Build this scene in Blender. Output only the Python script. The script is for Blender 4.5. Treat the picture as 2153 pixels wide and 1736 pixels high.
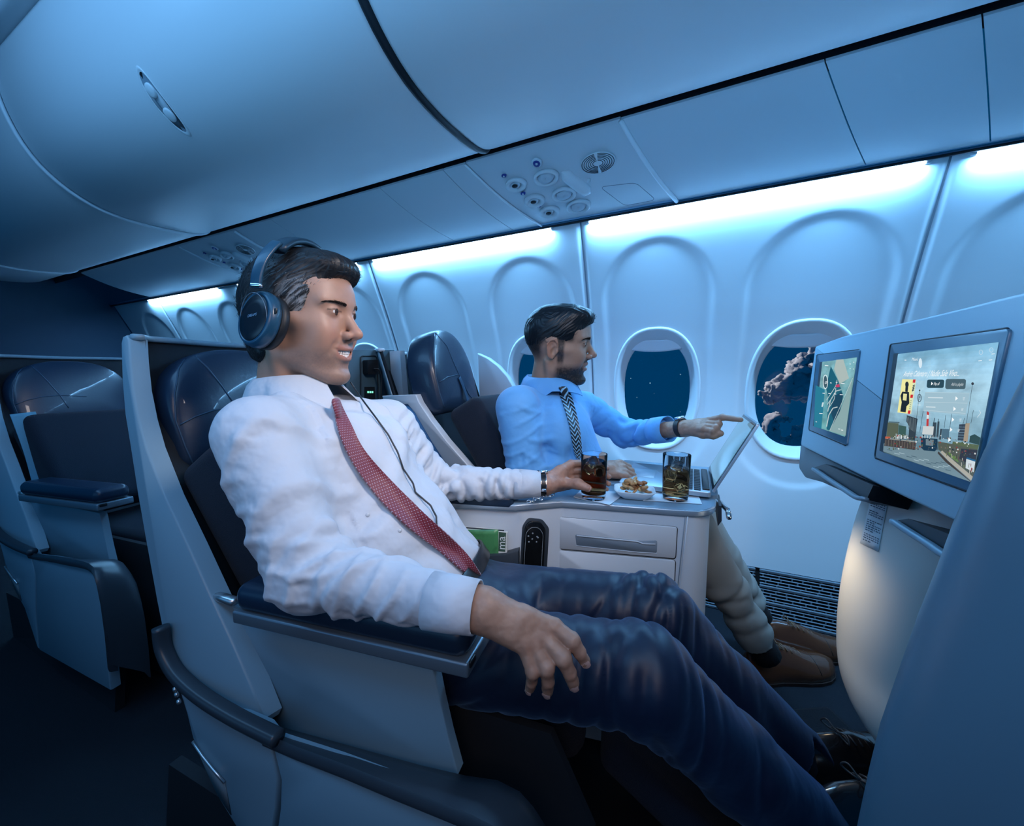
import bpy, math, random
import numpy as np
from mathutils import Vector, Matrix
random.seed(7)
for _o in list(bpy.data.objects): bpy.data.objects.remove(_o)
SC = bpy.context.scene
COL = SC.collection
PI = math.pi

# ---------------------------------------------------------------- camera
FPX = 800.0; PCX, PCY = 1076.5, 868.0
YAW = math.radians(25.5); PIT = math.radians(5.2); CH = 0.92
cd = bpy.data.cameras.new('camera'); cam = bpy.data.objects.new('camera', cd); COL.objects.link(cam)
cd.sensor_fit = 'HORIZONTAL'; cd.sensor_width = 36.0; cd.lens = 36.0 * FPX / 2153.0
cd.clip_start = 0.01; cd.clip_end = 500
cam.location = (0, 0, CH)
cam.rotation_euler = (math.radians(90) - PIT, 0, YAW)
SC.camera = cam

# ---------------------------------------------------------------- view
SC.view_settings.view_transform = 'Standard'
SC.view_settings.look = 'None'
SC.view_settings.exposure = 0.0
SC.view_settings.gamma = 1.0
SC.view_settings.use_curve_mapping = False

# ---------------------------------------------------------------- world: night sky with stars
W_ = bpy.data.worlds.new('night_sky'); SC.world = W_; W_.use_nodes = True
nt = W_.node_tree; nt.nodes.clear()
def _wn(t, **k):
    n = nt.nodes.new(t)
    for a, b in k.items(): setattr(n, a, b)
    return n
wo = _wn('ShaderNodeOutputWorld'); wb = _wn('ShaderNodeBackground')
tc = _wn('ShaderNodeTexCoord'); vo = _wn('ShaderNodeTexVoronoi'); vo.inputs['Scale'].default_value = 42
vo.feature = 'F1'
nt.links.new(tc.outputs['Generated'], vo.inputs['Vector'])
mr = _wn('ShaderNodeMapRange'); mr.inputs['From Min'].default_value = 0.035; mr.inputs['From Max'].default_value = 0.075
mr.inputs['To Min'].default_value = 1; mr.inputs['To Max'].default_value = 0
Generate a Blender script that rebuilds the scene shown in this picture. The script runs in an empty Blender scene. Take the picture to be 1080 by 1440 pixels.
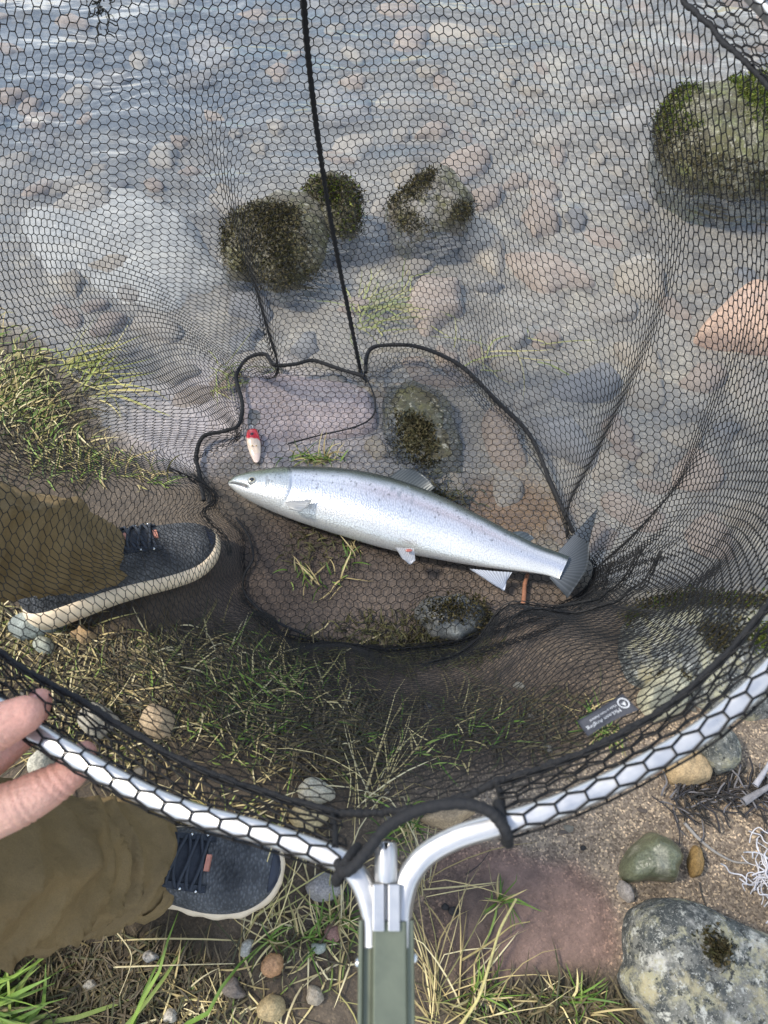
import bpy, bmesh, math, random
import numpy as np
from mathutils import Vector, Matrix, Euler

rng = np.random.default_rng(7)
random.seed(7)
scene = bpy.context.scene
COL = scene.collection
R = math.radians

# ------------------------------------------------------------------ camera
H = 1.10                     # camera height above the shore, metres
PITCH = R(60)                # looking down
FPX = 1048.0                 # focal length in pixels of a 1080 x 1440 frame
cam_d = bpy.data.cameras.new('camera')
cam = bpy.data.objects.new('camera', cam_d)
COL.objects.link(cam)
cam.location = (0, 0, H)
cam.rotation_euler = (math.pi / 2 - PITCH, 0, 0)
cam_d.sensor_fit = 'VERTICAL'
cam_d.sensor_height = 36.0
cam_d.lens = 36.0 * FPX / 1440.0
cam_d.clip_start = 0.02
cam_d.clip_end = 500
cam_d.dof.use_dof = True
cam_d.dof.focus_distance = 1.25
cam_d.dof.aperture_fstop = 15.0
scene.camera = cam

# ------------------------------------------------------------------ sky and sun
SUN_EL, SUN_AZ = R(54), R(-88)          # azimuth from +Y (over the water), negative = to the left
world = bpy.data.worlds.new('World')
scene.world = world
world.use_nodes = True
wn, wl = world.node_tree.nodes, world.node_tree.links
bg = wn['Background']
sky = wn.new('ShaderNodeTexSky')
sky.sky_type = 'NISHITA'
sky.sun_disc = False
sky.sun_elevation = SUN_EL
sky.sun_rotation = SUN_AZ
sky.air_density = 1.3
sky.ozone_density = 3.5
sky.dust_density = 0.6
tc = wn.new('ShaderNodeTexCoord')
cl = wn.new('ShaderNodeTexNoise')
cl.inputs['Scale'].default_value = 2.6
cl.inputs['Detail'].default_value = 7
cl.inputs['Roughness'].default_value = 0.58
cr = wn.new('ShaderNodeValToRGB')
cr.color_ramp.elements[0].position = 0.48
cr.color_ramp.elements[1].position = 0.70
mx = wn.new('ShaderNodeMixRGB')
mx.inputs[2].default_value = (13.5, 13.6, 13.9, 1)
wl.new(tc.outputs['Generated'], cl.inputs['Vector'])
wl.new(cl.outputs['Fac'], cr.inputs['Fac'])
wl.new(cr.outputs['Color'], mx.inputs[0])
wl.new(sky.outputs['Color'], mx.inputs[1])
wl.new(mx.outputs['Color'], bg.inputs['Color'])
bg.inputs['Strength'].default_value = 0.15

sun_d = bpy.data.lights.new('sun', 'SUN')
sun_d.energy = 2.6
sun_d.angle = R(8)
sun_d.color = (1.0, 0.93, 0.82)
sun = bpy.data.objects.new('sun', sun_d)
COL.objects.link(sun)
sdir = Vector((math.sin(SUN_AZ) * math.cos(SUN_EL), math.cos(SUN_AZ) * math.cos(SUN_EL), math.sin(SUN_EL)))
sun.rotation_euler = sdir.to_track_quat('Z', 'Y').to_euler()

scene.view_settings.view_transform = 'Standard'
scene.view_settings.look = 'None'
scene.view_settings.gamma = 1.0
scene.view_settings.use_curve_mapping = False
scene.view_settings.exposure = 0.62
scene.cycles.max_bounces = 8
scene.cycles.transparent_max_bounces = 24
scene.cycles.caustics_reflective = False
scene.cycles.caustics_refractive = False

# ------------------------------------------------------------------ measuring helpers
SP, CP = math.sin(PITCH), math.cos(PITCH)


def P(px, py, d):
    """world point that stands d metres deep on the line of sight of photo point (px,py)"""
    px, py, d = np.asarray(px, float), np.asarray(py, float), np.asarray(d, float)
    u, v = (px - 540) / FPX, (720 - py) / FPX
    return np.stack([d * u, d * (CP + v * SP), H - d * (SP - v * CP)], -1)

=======

[What this task involves]
Set down, word for word, the lines from the one holding "Generate a Blender" through the one holding "R = math.radians". Skip the pictures.

[Answer for the task]
Generate a Blender script that rebuilds the scene shown in this picture. The script runs in an empty Blender scene. Take the picture to be 1080 by 1440 pixels.
import bpy, bmesh, math, random
import numpy as np
from mathutils import Vector, Matrix, Euler

rng = np.random.default_rng(7)
random.seed(7)
scene = bpy.context.scene
COL = scene.collection
R = math.radians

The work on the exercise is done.